Nunca fui um defensor de Sócrates, mas infelizmente nesta matéria tenho que lhe dar razão.
Mais de 7 anos volvidos, o Conselho Superior da Magistratura reconhece por fim, por insistência do juiz Ivo Rosa, o que sempre tinha negado, que a distribuição do processo Marquês não foi efectuada por sorteio, na presidência de um juiz, não tendo sido feita de modo a garantir a independência na distribuição do processo em obediência ao princípio fundamental do “juiz natural”.

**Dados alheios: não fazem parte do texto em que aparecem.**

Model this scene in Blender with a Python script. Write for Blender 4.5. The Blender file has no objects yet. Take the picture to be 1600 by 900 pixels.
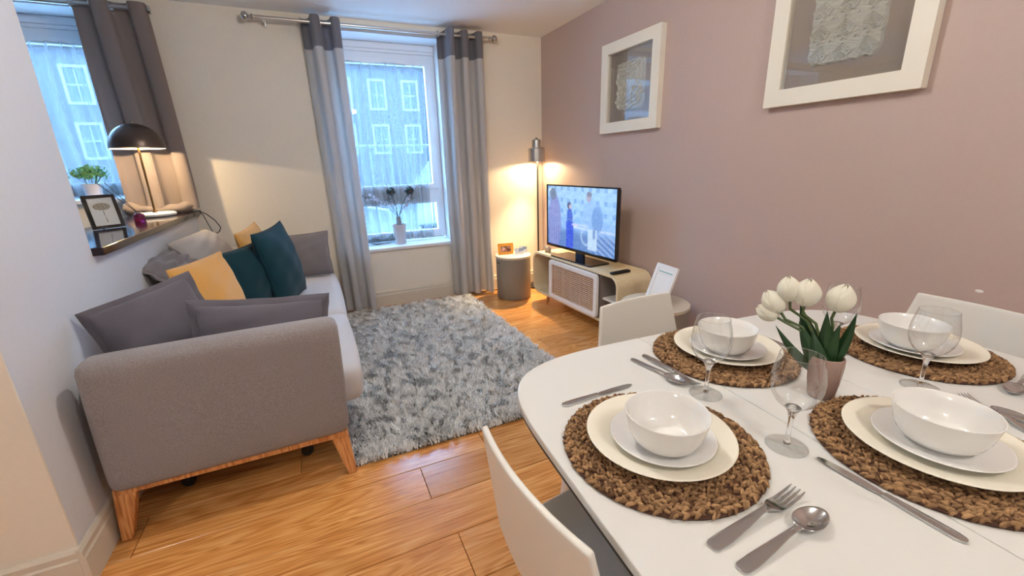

O meu espanto é que os doutos conselheiros do Supremo Tribunal tenham concluído tratar-se a violação de tal princípio de uma mera “irregularidade procedimental”, e tenham ignorado o já amplo tratamento jurisprudencial do nosso Tribunal Constitucional sobre a matéria e, nomeadamente do Acórdão n.º 614/2003 (cujo relator Paulo Mota Pinto, faz parte da actual direcção do PSD de Rui Rio) decisão que representa o ponto alto da nossa jurisprudência constitucional sobre a matéria. Transcrevo para que não restem dúvidas, alguns excertos do douto acórdão:
«O princípio do juiz natural, ou juiz legal, para além da sua ligação ao princípio da legalidade em matéria penal, encontra ainda o seu fundamento na garantia dos direitos das pessoas perante a justiça penal e no princípio do Estado de direito no domínio da administração da justiça. É, assim, uma garantia da independência e da imparcialidade dos tribunais (artigo 203.º da Constituição)». O princípio contém «a exigência de determinabilidade do tribunal a partir de regras legais (juiz legal, juiz predeterminado por lei, gesetzlicher Richter) visa evitar a intervenção de terceiros, não legitimados para tal, na administração da justiça, através da escolha individual, ou para um certo caso, do tribunal ou do(s) juízes chamados a dizer o Direito. Isto, quer tais influências provenham do poder executivo — em nome da raison d’État — quer provenham de outras pessoas (incluindo de dentro da organização judiciária). Tal exigência é vista como condição para a criação e manutenção da confiança da comunidade na administração dessa justiça, “em nome do povo” (artigo 202.º, n.º 1, da Constituição), sendo certo que esta confiança não poderia deixar de ser abalada se o cidadão que recorre à justiça não pudesse ter a certeza de não ser confrontado com um tribunal designado em função das partes ou do caso concreto».
Na sua dimensão positiva, o princípio abrange quer «a determinação do órgão judiciário competente», quer a «definição, seja da formação judiciária interveniente (secção, juízo, etc.), seja dos concretos juízes que a compõem» através do «dever de criação de regras, suficientemente determinadas, que permitam a definição do tribunal competente segundo características gerais e abstratas». As regras que permitem tal determinação, e logo relevantes para aferir o cumprimento das exigências do princípio, não são «apenas regras constantes de diplomas legais, mas também outras regras que servem para determinar essa definição da concreta formação judiciária que julgará um processo — por exemplo, as relativas ao preenchimento de turnos de férias —, mesmo quando não constam da lei e antes de determinações internas aos tribunais (por exemplo, regulamentos ou outro tipo de normas internas)».
Na sua dimensão negativa, entendeu ainda o Acórdão n.º 614/03 que o princípio do juiz natural significa uma proibição do afastamento, num caso individual, das regras gerais e abstratas que «permitem a identificação da concreta formação judiciária que vai apreciar o processo».
Assim, concluir como o fez o Conselho Superior da Magistratura que a atribuição do processo Marquês ao juiz Carlos Alexandre executada manualmente (à revelia da obrigatoriedade do sorteio electrónico dos processos) por uma funcionária judicial, sem a presença de nenhum dos juízes que então integravam o “TICÃO” é uma mera irregularidade procedimental e não a violação do princípio fundamental do “juiz natural”, a mim já não me espanta, porque infelizmente são cada vez mais as decisões judiciais por aí disseminadas que revelam erros grosseiros e crassos que as tornam em decisões arbitrárias assentes em puras ficções jurídicas.
Mas como bem afirma o António Teixeira os juízes são irresponsáveis, por força de um outro princípio constitucional (art.º 216.º/2 – «Os juízes não podem ser responsabilizados pelas suas decisões, salvas as excepções consignadas na lei») e, assim, desresponsabilizados pelas decisões proferidas, por mais absurdas e violadoras dos princípios legais, que nos as apresentem.